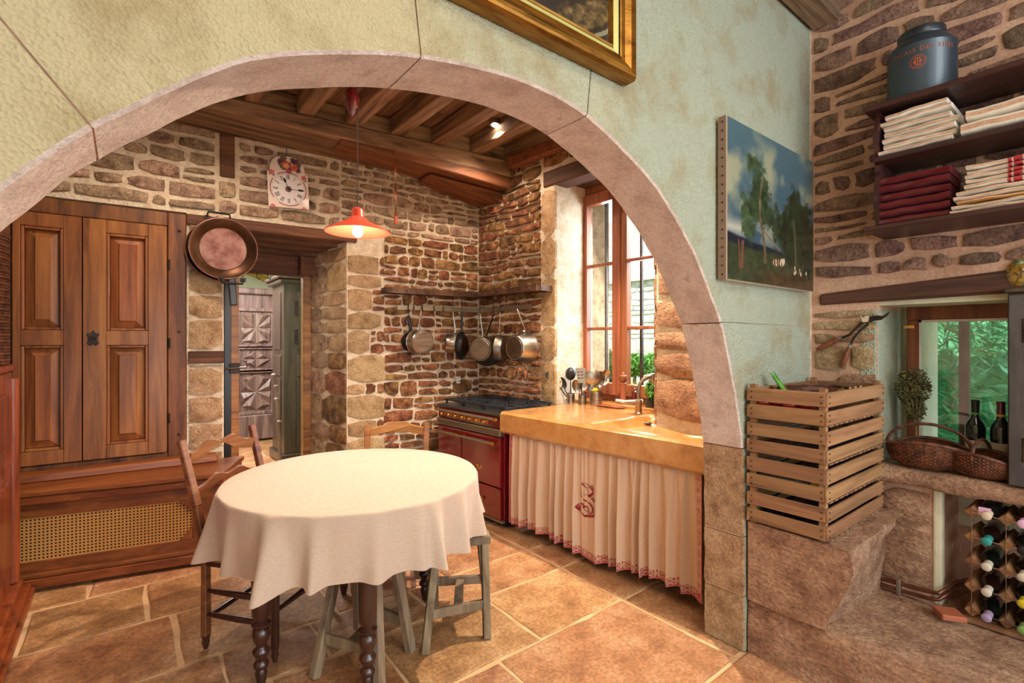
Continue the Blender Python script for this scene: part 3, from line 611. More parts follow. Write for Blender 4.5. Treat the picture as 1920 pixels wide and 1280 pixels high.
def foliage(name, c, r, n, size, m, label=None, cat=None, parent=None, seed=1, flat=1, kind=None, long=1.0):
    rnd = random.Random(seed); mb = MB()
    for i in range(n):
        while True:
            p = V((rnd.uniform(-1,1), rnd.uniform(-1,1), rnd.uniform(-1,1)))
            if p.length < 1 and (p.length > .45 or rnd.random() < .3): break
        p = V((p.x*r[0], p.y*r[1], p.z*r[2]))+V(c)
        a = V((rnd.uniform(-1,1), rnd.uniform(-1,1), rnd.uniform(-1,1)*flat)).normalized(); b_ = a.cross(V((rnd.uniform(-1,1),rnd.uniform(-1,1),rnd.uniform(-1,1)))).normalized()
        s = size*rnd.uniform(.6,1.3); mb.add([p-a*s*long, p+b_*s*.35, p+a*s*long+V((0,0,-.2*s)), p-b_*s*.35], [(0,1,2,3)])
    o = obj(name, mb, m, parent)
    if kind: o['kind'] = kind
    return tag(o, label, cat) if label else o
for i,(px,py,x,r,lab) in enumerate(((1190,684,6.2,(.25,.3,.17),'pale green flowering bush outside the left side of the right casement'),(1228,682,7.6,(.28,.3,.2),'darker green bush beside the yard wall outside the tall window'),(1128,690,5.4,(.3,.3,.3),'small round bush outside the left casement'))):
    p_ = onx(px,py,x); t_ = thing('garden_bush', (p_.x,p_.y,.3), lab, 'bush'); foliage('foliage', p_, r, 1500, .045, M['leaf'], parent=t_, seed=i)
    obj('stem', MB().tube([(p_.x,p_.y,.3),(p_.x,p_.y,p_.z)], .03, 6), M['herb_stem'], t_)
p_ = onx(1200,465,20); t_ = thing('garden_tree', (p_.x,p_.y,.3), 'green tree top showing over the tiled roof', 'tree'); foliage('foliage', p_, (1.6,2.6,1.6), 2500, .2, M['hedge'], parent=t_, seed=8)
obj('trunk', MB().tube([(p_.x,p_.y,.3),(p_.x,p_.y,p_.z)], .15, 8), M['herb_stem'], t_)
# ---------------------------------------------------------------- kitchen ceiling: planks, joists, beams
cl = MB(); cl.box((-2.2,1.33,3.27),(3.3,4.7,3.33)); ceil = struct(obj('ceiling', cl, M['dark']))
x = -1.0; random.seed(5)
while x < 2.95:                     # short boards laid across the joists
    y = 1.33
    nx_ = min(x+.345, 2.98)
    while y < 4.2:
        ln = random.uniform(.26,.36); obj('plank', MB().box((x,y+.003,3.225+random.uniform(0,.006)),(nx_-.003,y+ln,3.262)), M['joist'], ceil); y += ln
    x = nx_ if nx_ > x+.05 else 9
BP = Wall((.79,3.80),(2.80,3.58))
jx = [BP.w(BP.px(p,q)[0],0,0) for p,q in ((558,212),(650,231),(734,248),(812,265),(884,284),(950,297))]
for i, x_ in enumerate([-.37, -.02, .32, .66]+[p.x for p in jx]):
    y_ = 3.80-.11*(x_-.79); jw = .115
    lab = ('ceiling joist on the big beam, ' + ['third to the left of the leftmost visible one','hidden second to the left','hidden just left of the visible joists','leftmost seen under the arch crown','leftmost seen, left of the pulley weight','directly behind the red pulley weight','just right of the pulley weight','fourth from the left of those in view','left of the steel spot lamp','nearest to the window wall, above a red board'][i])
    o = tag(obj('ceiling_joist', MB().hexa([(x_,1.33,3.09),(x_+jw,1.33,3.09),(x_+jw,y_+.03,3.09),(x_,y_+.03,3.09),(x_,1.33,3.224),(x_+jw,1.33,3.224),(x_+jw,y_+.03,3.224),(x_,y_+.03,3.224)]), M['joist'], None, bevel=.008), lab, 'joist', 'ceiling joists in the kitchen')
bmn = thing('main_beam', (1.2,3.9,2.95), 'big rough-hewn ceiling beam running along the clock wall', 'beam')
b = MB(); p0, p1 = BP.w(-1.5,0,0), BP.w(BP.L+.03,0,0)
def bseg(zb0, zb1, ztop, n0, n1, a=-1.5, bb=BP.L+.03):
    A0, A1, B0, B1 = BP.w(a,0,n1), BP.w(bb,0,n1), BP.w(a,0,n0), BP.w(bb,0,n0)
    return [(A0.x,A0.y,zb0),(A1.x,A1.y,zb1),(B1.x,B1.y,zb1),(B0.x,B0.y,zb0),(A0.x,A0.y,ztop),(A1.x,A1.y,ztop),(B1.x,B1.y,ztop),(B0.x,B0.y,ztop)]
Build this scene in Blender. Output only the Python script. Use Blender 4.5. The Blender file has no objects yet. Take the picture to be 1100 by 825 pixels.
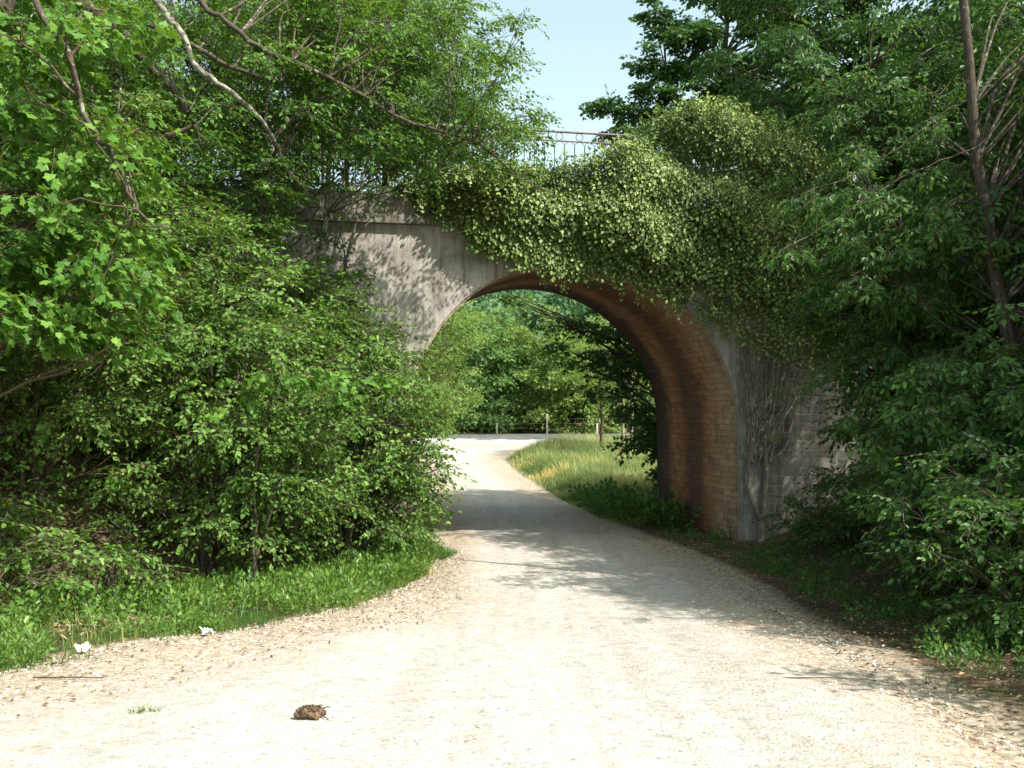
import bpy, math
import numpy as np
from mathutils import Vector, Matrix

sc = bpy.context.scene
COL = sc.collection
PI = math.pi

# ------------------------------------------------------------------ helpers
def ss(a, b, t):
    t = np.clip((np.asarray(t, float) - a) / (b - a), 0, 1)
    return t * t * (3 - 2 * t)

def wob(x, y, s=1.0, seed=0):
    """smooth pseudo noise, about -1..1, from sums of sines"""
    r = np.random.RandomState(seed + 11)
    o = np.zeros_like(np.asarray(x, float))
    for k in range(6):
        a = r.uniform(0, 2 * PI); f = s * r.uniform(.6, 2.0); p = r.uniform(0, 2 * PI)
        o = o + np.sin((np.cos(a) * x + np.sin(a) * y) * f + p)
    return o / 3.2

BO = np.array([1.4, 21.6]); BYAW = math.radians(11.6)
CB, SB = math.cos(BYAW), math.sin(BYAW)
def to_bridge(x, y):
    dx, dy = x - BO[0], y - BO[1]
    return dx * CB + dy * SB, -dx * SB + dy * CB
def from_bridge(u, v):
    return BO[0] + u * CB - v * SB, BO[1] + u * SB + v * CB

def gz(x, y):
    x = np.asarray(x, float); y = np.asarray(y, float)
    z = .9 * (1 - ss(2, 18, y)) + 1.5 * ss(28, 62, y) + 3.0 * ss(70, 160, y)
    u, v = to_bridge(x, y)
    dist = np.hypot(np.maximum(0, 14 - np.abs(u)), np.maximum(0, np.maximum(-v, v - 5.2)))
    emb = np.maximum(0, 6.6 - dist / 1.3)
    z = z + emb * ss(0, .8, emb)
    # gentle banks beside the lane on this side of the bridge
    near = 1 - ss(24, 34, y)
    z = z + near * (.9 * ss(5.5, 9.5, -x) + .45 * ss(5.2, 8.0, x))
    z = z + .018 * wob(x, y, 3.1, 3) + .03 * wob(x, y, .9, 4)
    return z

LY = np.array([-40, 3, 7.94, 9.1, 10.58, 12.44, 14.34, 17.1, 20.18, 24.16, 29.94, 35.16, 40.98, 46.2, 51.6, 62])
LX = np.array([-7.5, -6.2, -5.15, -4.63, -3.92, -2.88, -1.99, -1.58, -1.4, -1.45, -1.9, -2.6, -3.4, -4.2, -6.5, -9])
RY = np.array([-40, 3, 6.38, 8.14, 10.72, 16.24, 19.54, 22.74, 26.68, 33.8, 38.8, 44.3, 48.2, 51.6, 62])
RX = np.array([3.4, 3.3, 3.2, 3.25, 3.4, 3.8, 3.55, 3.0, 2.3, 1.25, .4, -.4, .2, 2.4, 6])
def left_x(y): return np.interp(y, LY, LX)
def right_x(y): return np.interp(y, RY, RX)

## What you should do
Using the entries above, transcribe every line from the line containing "Build this scene" through the line containing "return t * t * (3 - 2 * t)". Do not copy pictures.

## Final answer
Build this scene in Blender. Output only the Python script. Use Blender 4.5. The Blender file has no objects yet. Take the picture to be 1100 by 825 pixels.
import bpy, math
import numpy as np
from mathutils import Vector, Matrix

sc = bpy.context.scene
COL = sc.collection
PI = math.pi

# ------------------------------------------------------------------ helpers
def ss(a, b, t):
    t = np.clip((np.asarray(t, float) - a) / (b - a), 0, 1)
    return t * t * (3 - 2 * t)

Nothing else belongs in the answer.